A plan to make the federal government share its spectrum with the wireless industry is being met with skepticism by an FCC commissioner and the wireless industry.
An advisory council to President Barack Obama put out a report last week favoring Wi-Fi-style spectrum sharing for federal spectrum, instead of reallocating the airwaves to commercial users.
The report recommends identifying 1,000 MHz of federal spectrum for “shared use superhighways.”
FCC commissioner Ajit Pai said he has “serious concerns about the report’s apparent dismissal of clearing and reallocating federal spectrum for commercial use.”
Though “spectrum sharing has its place … I continue to believe that clearing federal spectrum bands and reallocating them for exclusive commercial use is a critical component of any sensible spectrum strategy,” he said.
The wireless industry has long eyed the spectrum as a possible source of additional capacity for traffic-laden networks, but a recent NTIA report threw cold water on the possibility of moving federal users off the airwaves entirely and recommended alternative solutions such as spectrum sharing.
The new report from the President’s Council of Advisors on Science and Technology touted spectrum sharing as a solution to the standoff. The approach would look similar to the FCC’s use of television white space spectrum, which makes use of empty frequencies between broadcast channels.
“Spectrum sharing can take a number of forms, but its purpose is to ensure that when the primary user does not need the spectrum, another party can put it to good use, as opposed to allowing it to remain fallow,” Jason Furman, deputy director of the National Economic Council, and John Holdren, director of the Office of Science and Technology Policy, wrote in a co-authored blog on the White House website.

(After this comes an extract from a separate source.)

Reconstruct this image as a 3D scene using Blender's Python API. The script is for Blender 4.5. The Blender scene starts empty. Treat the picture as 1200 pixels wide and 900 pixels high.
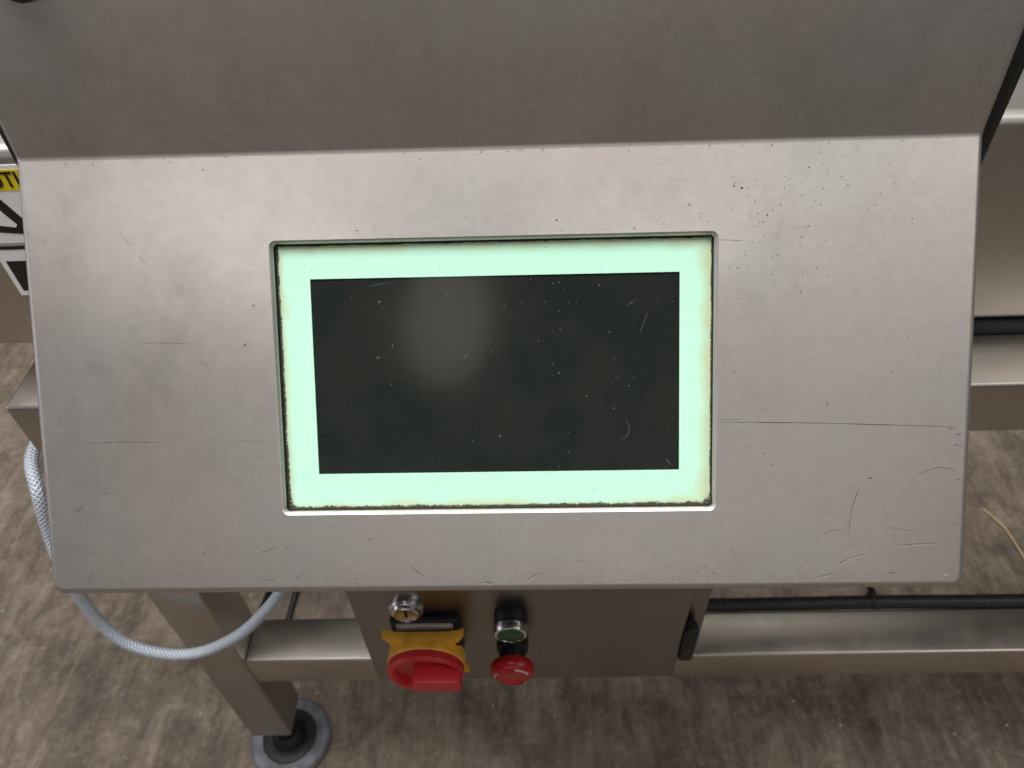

“While a government communications or radar system may depend on spectrum being available in certain places at specific times, that spectrum can be freed up for commercial purposes at other times and places while respecting the paramount needs of the federal system,” they said.
Furman and Holdren conceded that spectrum sharing would bring some challenges, “requiring careful coordination between users to avoid harmful interference. In some cases, the simpler approach may be for federal agencies to relocate their systems entirely out of their existing spectrum bands into alternative bands.”
CTIA commended the government for finding “creative approaches” to solving the spectrum crunch but expressed some reservations about sharing spectrum in lieu of clearing it.
“It is sensible to investigate creative approaches for making federal government spectrum commercially available, including the development of certain sharing capabilities,” CTIA regulatory affairs executive Chris Guttman-McCabe said. “At the same time, and as Congress recognized in the recently passed spectrum legislation, the gold standard for deployment of ubiquitous mobile broadband networks remains cleared spectrum.”
Joan Marsh, vice president of federal regulatory affairs for AT&T, said in a blog post that the operator is “concerned with the report’s primary conclusion that ‘the norm for spectrum use should be sharing, not exclusivity.’ The report fails to recognize the benefits of exclusive use licenses, which are well known.”
FCC commissioner Jessica Rosenworcel did not share the reservations of commissioner Pai, calling the report “a good place to start.” None of the other FCC commissioners issued comments about the report. Chairman Julius Genachowski said he would issue draft regulations reflecting the report’s recommendations later this year.